Liebe Brüder und Schwestern, ich wende mich insbesondere an Sie, die Sie sehr viel an Fähigkeiten und Erfahrungen erhalten haben. Ich möchte Sie aufrufen, dass diejenigen, die ihre Bereitschaft zur Erneuerung und zur Verbesserung der Lebensqualität vieler Menschen durch ihre Begabung und berufliche Kompetenz gezeigt haben, weiterhin dazu beitragen mögen, indem sie ihre Fähigkeiten in den Dienst von zwei großen Schwachpunkten der heutigen Welt stellen: in den Dienst der Armen und der Umwelt.

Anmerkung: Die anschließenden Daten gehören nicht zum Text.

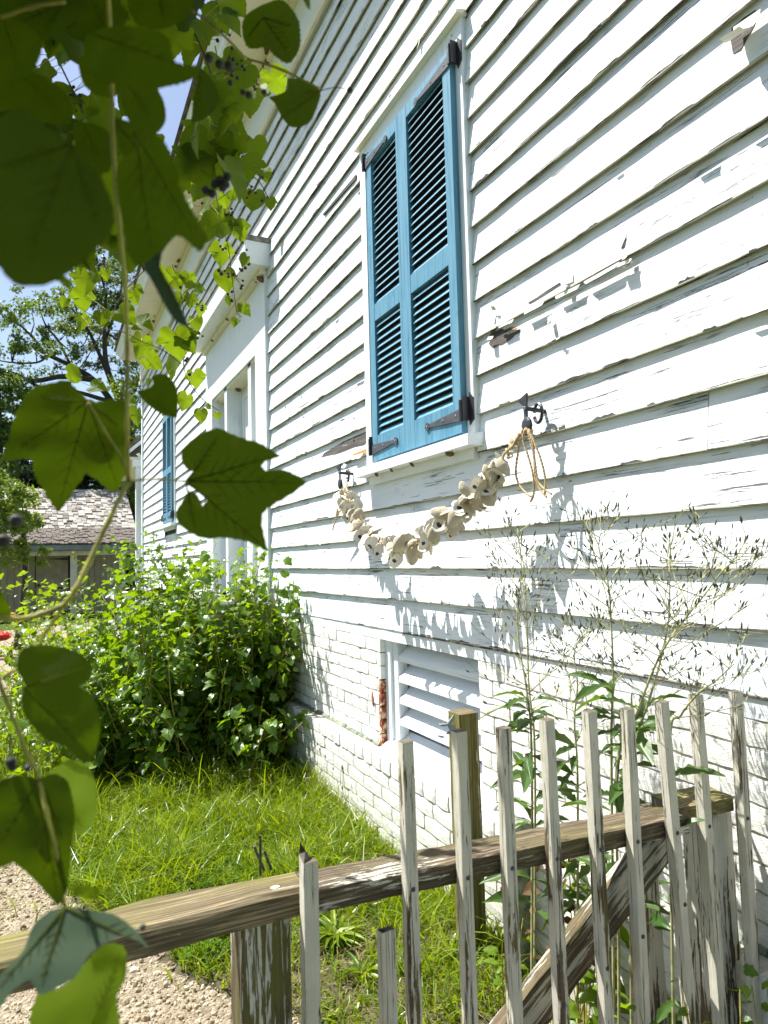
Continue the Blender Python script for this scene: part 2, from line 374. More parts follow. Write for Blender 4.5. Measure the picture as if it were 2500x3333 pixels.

Ich lade Sie ein, die Keimzelle einer Gruppe von Leadern zu sein, deren Vorstellung von der globalen Energieumstellung so beschaffen ist, dass sie alle Völker der Erde berücksichtigt, ebenso wie die zukünftigen Generationen, jede Spezies und alle Ökosysteme. Möge dies als große Chance einer Leadership betrachtet werden, um dauerhaft Einfluss zu nehmen zum Wohl der Menschheitsfamilie: eine Chance, die an Ihre kühnste Vorstellungskraft appelliert. Es handelt sich nicht um etwas, das Sie oder Ihre einzelnen Unternehmen allein tun können. Gemeinsam und in Zusammenarbeit mit anderen gibt es jedoch wenigstens die Möglichkeit zu einem neuen Ansatz, der bisher noch nicht hervorgehoben wurde.
Die Annahme dieses Appells bringt eine große Verantwortung mit sich, die den Segen und die Gnade Gottes verlangt, ebenso wie den guten Willen von Männern und Frauen der ganzen Welt. Wir dürfen keine Zeit verlieren: Wir haben die Erde vom Schöpfer als Heim und Garten erhalten und dürfen sie den zukünftigen Generationen nicht als Wildnis hinterlassen (vgl. Laudato si’, 160). Mit Dankbarkeit segne ich Sie und bitte darum, dass der allmächtige Gott einem jeden von Ihnen große Entschlossenheit und Mut gewähren möge, um dem gemeinsamen Haus in einer erneuerten Form der Zusammenarbeit zu dienen.